Goal of the exercise.
Reproduce all the material exactly, minus any pictures it holds.

Data.
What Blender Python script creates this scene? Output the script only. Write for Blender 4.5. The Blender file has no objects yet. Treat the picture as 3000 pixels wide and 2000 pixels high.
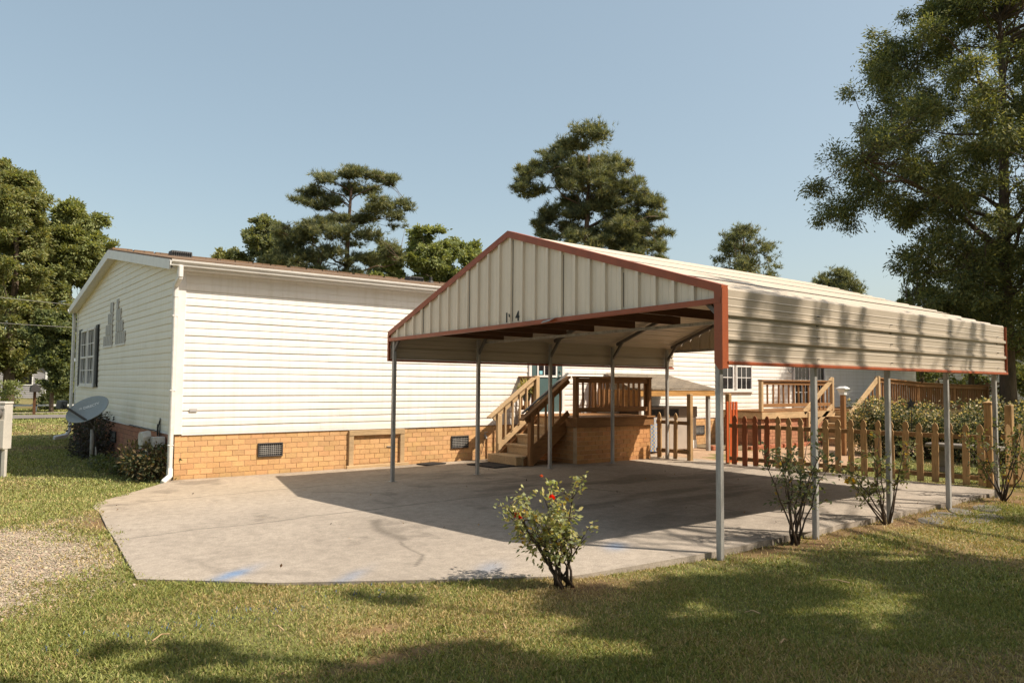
import bpy, bmesh, math, random
import numpy as np
from mathutils import Vector, Matrix
random.seed(7); RNG = np.random.default_rng(11)
S = bpy.context.scene
COL = S.collection
R = math.radians
V = Vector

# ------------------------------------------------------------------ helpers
ORG = {}
def org(o): return ORG[o.name]
def tag(o, label=None, cat=None, group=None, kind=None):
    if label: o['label'] = label
    if cat: o['category'] = cat
    if group: o['group'] = group
    if kind: o['kind'] = kind
    return o
def empty(name, loc, label, cat, group=None):
    o = bpy.data.objects.new(name, None); COL.objects.link(o)
    o.location = loc; o.empty_display_size = .2
    ORG[o.name] = V(loc)
    return tag(o, label, cat, group)
def link(name, me, parent=None, loc=(0,0,0)):
    o = bpy.data.objects.new(name, me); COL.objects.link(o)
    if parent is None:
        o.location = loc; ORG[o.name] = V(loc)
    else:
        o.parent = parent; ORG[o.name] = org(parent)
    return o
def copy_tree(o, parent=None):
    c = o.copy(); COL.objects.link(c); c.parent = parent
    for ch in o.children: copy_tree(ch, c)
    return c

class MB:
    def __init__(s): s.v=[]; s.f=[]; s.m=[]; s.mi=0
    def add(s, vs, fs):
        b=len(s.v); s.v += [tuple(map(float,p)) for p in vs]
        for f in fs: s.f.append([b+i for i in f]); s.m.append(s.mi)
        return s
    def box(s, a, b):
        x0,y0,z0=[min(p,q) for p,q in zip(a,b)]; x1,y1,z1=[max(p,q) for p,q in zip(a,b)]
        return s.add([(x0,y0,z0),(x1,y0,z0),(x1,y1,z0),(x0,y1,z0),(x0,y0,z1),(x1,y0,z1),(x1,y1,z1),(x0,y1,z1)],
          [(0,3,2,1),(4,5,6,7),(0,1,5,4),(1,2,6,5),(2,3,7,6),(3,0,4,7)])
    def bar(s, p, q, w, h, up=(0,0,1), ext=0):
        p=V(p);q=V(q);d=(q-p).normalized();p=p-d*ext;q=q+d*ext
        u=V(up); sd=d.cross(u)
        if sd.length<1e-4: sd=d.cross(V((1,0,0)))
        sd.normalize(); u=sd.cross(d).normalized()
        sd*=w/2;u*=h/2
        vs=[p-sd-u,p+sd-u,p+sd+u,p-sd+u,q-sd-u,q+sd-u,q+sd+u,q-sd+u]
        return s.add(vs,[(0,1,2,3),(7,6,5,4),(0,4,5,1),(1,5,6,2),(2,6,7,3),(3,7,4,0)])
    def prism(s, poly, d):
        n=len(poly); d=V(d)
        vs=[V(p) for p in poly]+[V(p)+d for p in poly]
        fs=[tuple(range(n))[::-1],tuple(range(n,2*n))]+[(i,(i+1)%n,n+(i+1)%n,n+i) for i in range(n)]
        return s.add(vs,fs)
    def quad(s,*p): return s.add(p,[tuple(range(len(p)))])
    def tube(s, pts, rad, n=8, cap=True):
        pts=[V(p) for p in pts]
        if not hasattr(rad,'__len__'): rad=[rad]*len(pts)
        prev=None; vs=[]
        for i,p in enumerate(pts):
            d=(pts[min(i+1,len(pts)-1)]-pts[max(i-1,0)])
            if d.length<1e-6: d=V((0,0,1))
            d.normalize()
            a=prev if prev is not None else (V((0,0,1)) if abs(d.z)<.9 else V((1,0,0)))
            x=d.cross(a)
            if x.length<1e-4: x=d.cross(V((0,1,0)))
            x.normalize(); y=x.cross(d).normalized(); prev=y
            for k in range(n):
                t=2*math.pi*k/n; vs.append(p+(x*math.cos(t)+y*math.sin(t))*rad[i])
        fs=[]
        for i in range(len(pts)-1):
            for k in range(n):
                fs.append((i*n+k,i*n+(k+1)%n,(i+1)*n+(k+1)%n,(i+1)*n+k))
        if cap: fs.append(tuple(range(n))[::-1]); fs.append(tuple(range((len(pts)-1)*n,len(pts)*n)))
        return s.add(vs,fs)
    def strip(s, prof, d):
        """open profile (list of points) swept along d"""
        n=len(prof); d=V(d); vs=[V(p) for p in prof]+[V(p)+d for p in prof]
        return s.add(vs,[(i,i+1,n+i+1,n+i) for i in range(n-1)])
    def build(s, name, mat, parent=None, loc=(0,0,0), smooth=False, bevel=0, solid=0):
        me=bpy.data.meshes.new(name)
        o=link(name, me, parent, loc); g=org(o)
        me.from_pydata([(x-g.x,y-g.y,z-g.z) for x,y,z in s.v],[],s.f)
        for m in (mat if isinstance(mat,(list,tuple)) else [mat]): me.materials.append(m)
        if max(s.m or [0])>0: me.polygons.foreach_set('material_index', s.m)
        bm=bmesh.new(); bm.from_mesh(me); bmesh.ops.recalc_face_normals(bm, faces=bm.faces) if not solid else None; bm.to_mesh(me); bm.free()
        if smooth: me.polygons.foreach_set('use_smooth',[True]*len(me.polygons))
        me.update()
        if bevel:
            b=o.modifiers.new('bevel','BEVEL'); b.width=bevel; b.segments=1; b.limit_method='ANGLE'
        if solid:
            b=o.modifiers.new('solid','SOLIDIFY'); b.thickness=solid; b.offset=0
        return o

def np_mesh(name, verts, faces, nside, mat, parent=None, loc=(0,0,0), col=None, attrs=None, smooth=False):
    """verts Nx3 world, faces Mxnside"""
    me=bpy.data.meshes.new(name); o=link(name,me,parent,loc); g=org(o)
    v=np.asarray(verts,dtype=np.float32)-np.array([g.x,g.y,g.z],dtype=np.float32)
    f=np.asarray(faces,dtype=np.int32)
    me.vertices.add(len(v)); me.vertices.foreach_set('co',v.ravel())
    me.loops.add(f.size); me.loops.foreach_set('vertex_index',f.ravel())
    me.polygons.add(len(f)); me.polygons.foreach_set('loop_start',np.arange(0,f.size,nside,dtype=np.int32))
    try: me.polygons.foreach_set('loop_total',np.full(len(f),nside,dtype=np.int32))
    except Exception: pass
    me.update(calc_edges=True); me.validate()
    me.polygons.foreach_set('use_smooth',np.full(len(me.polygons),bool(smooth)))
    if col is not None:
        a=me.color_attributes.new('Col','FLOAT_COLOR','POINT')
        c=np.ones((len(v),4),dtype=np.float32); c[:,:3]=col; a.data.foreach_set('color',c.ravel())
    for k,val in (attrs or {}).items():
        a=me.attributes.new(k,'FLOAT','POINT'); a.data.foreach_set('value',np.asarray(val,dtype=np.float32))
    me.materials.append(mat)
    return o

def vnoise(x,y,scale,seed=0):
    """smooth 2-D value noise 0..1"""
    r=np.random.default_rng(seed); T=r.random((256,256))
    x=np.asarray(x)*scale+1000; y=np.asarray(y)*scale+1000
    xi=np.floor(x).astype(int); yi=np.floor(y).astype(int); fx=x-xi; fy=y-yi
    fx=fx*fx*(3-2*fx); fy=fy*fy*(3-2*fy)
    g=lambda a,b:T[a%256,b%256]
    return (g(xi,yi)*(1-fx)+g(xi+1,yi)*fx)*(1-fy)+(g(xi,yi+1)*(1-fx)+g(xi+1,yi+1)*fx)*fy
def fbm(x,y,scale,seed=0,oct=4):
    t=0;a=.5;w=0
    for i in range(oct): t=t+a*vnoise(x,y,scale*2**i,seed+i); w+=a; a*=.5
    return t/w
def sstep(a,b,x):
    t=np.clip((np.asarray(x)-a)/(b-a),0,1); return t*t*(3-2*t)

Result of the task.
What Blender Python script creates this scene? Output the script only. Write for Blender 4.5. The Blender file has no objects yet. Treat the picture as 3000 pixels wide and 2000 pixels high.
import bpy, bmesh, math, random
import numpy as np
from mathutils import Vector, Matrix
random.seed(7); RNG = np.random.default_rng(11)
S = bpy.context.scene
COL = S.collection
R = math.radians
V = Vector

# ------------------------------------------------------------------ helpers
ORG = {}
def org(o): return ORG[o.name]
def tag(o, label=None, cat=None, group=None, kind=None):
    if label: o['label'] = label
    if cat: o['category'] = cat
    if group: o['group'] = group
    if kind: o['kind'] = kind
    return o
def empty(name, loc, label, cat, group=None):
    o = bpy.data.objects.new(name, None); COL.objects.link(o)
    o.location = loc; o.empty_display_size = .2
    ORG[o.name] = V(loc)
    return tag(o, label, cat, group)
def link(name, me, parent=None, loc=(0,0,0)):
    o = bpy.data.objects.new(name, me); COL.objects.link(o)
    if parent is None:
        o.location = loc; ORG[o.name] = V(loc)
    else:
        o.parent = parent; ORG[o.name] = org(parent)
    return o
def copy_tree(o, parent=None):
    c = o.copy(); COL.objects.link(c); c.parent = parent
    for ch in o.children: copy_tree(ch, c)
    return c

class MB:
    def __init__(s): s.v=[]; s.f=[]; s.m=[]; s.mi=0
    def add(s, vs, fs):
        b=len(s.v); s.v += [tuple(map(float,p)) for p in vs]
        for f in fs: s.f.append([b+i for i in f]); s.m.append(s.mi)
        return s
    def box(s, a, b):
        x0,y0,z0=[min(p,q) for p,q in zip(a,b)]; x1,y1,z1=[max(p,q) for p,q in zip(a,b)]
        return s.add([(x0,y0,z0),(x1,y0,z0),(x1,y1,z0),(x0,y1,z0),(x0,y0,z1),(x1,y0,z1),(x1,y1,z1),(x0,y1,z1)],
          [(0,3,2,1),(4,5,6,7),(0,1,5,4),(1,2,6,5),(2,3,7,6),(3,0,4,7)])
    def bar(s, p, q, w, h, up=(0,0,1), ext=0):
        p=V(p);q=V(q);d=(q-p).normalized();p=p-d*ext;q=q+d*ext
        u=V(up); sd=d.cross(u)
        if sd.length<1e-4: sd=d.cross(V((1,0,0)))
        sd.normalize(); u=sd.cross(d).normalized()
        sd*=w/2;u*=h/2
        vs=[p-sd-u,p+sd-u,p+sd+u,p-sd+u,q-sd-u,q+sd-u,q+sd+u,q-sd+u]
        return s.add(vs,[(0,1,2,3),(7,6,5,4),(0,4,5,1),(1,5,6,2),(2,6,7,3),(3,7,4,0)])
    def prism(s, poly, d):
        n=len(poly); d=V(d)
        vs=[V(p) for p in poly]+[V(p)+d for p in poly]
        fs=[tuple(range(n))[::-1],tuple(range(n,2*n))]+[(i,(i+1)%n,n+(i+1)%n,n+i) for i in range(n)]
        return s.add(vs,fs)
    def quad(s,*p): return s.add(p,[tuple(range(len(p)))])
    def tube(s, pts, rad, n=8, cap=True):
        pts=[V(p) for p in pts]
        if not hasattr(rad,'__len__'): rad=[rad]*len(pts)
        prev=None; vs=[]
        for i,p in enumerate(pts):
            d=(pts[min(i+1,len(pts)-1)]-pts[max(i-1,0)])
            if d.length<1e-6: d=V((0,0,1))
            d.normalize()
            a=prev if prev is not None else (V((0,0,1)) if abs(d.z)<.9 else V((1,0,0)))
            x=d.cross(a)
            if x.length<1e-4: x=d.cross(V((0,1,0)))
            x.normalize(); y=x.cross(d).normalized(); prev=y
            for k in range(n):
                t=2*math.pi*k/n; vs.append(p+(x*math.cos(t)+y*math.sin(t))*rad[i])
        fs=[]
        for i in range(len(pts)-1):
            for k in range(n):
                fs.append((i*n+k,i*n+(k+1)%n,(i+1)*n+(k+1)%n,(i+1)*n+k))
        if cap: fs.append(tuple(range(n))[::-1]); fs.append(tuple(range((len(pts)-1)*n,len(pts)*n)))
        return s.add(vs,fs)
    def strip(s, prof, d):
        """open profile (list of points) swept along d"""
        n=len(prof); d=V(d); vs=[V(p) for p in prof]+[V(p)+d for p in prof]
        return s.add(vs,[(i,i+1,n+i+1,n+i) for i in range(n-1)])
    def build(s, name, mat, parent=None, loc=(0,0,0), smooth=False, bevel=0, solid=0):
        me=bpy.data.meshes.new(name)
        o=link(name, me, parent, loc); g=org(o)
        me.from_pydata([(x-g.x,y-g.y,z-g.z) for x,y,z in s.v],[],s.f)
        for m in (mat if isinstance(mat,(list,tuple)) else [mat]): me.materials.append(m)
        if max(s.m or [0])>0: me.polygons.foreach_set('material_index', s.m)
        bm=bmesh.new(); bm.from_mesh(me); bmesh.ops.recalc_face_normals(bm, faces=bm.faces) if not solid else None; bm.to_mesh(me); bm.free()
        if smooth: me.polygons.foreach_set('use_smooth',[True]*len(me.polygons))
        me.update()
        if bevel:
            b=o.modifiers.new('bevel','BEVEL'); b.width=bevel; b.segments=1; b.limit_method='ANGLE'
        if solid:
            b=o.modifiers.new('solid','SOLIDIFY'); b.thickness=solid; b.offset=0
        return o

def np_mesh(name, verts, faces, nside, mat, parent=None, loc=(0,0,0), col=None, attrs=None, smooth=False):
    """verts Nx3 world, faces Mxnside"""
    me=bpy.data.meshes.new(name); o=link(name,me,parent,loc); g=org(o)
    v=np.asarray(verts,dtype=np.float32)-np.array([g.x,g.y,g.z],dtype=np.float32)
    f=np.asarray(faces,dtype=np.int32)
    me.vertices.add(len(v)); me.vertices.foreach_set('co',v.ravel())
    me.loops.add(f.size); me.loops.foreach_set('vertex_index',f.ravel())
    me.polygons.add(len(f)); me.polygons.foreach_set('loop_start',np.arange(0,f.size,nside,dtype=np.int32))
    try: me.polygons.foreach_set('loop_total',np.full(len(f),nside,dtype=np.int32))
    except Exception: pass
    me.update(calc_edges=True); me.validate()
    me.polygons.foreach_set('use_smooth',np.full(len(me.polygons),bool(smooth)))
    if col is not None:
        a=me.color_attributes.new('Col','FLOAT_COLOR','POINT')
        c=np.ones((len(v),4),dtype=np.float32); c[:,:3]=col; a.data.foreach_set('color',c.ravel())
    for k,val in (attrs or {}).items():
        a=me.attributes.new(k,'FLOAT','POINT'); a.data.foreach_set('value',np.asarray(val,dtype=np.float32))
    me.materials.append(mat)
    return o

def vnoise(x,y,scale,seed=0):
    """smooth 2-D value noise 0..1"""
    r=np.random.default_rng(seed); T=r.random((256,256))
    x=np.asarray(x)*scale+1000; y=np.asarray(y)*scale+1000
    xi=np.floor(x).astype(int); yi=np.floor(y).astype(int); fx=x-xi; fy=y-yi
    fx=fx*fx*(3-2*fx); fy=fy*fy*(3-2*fy)
    g=lambda a,b:T[a%256,b%256]
    return (g(xi,yi)*(1-fx)+g(xi+1,yi)*fx)*(1-fy)+(g(xi,yi+1)*(1-fx)+g(xi+1,yi+1)*fx)*fy
def fbm(x,y,scale,seed=0,oct=4):
    t=0;a=.5;w=0
    for i in range(oct): t=t+a*vnoise(x,y,scale*2**i,seed+i); w+=a; a*=.5
    return t/w
def sstep(a,b,x):
    t=np.clip((np.asarray(x)-a)/(b-a),0,1); return t*t*(3-2*t)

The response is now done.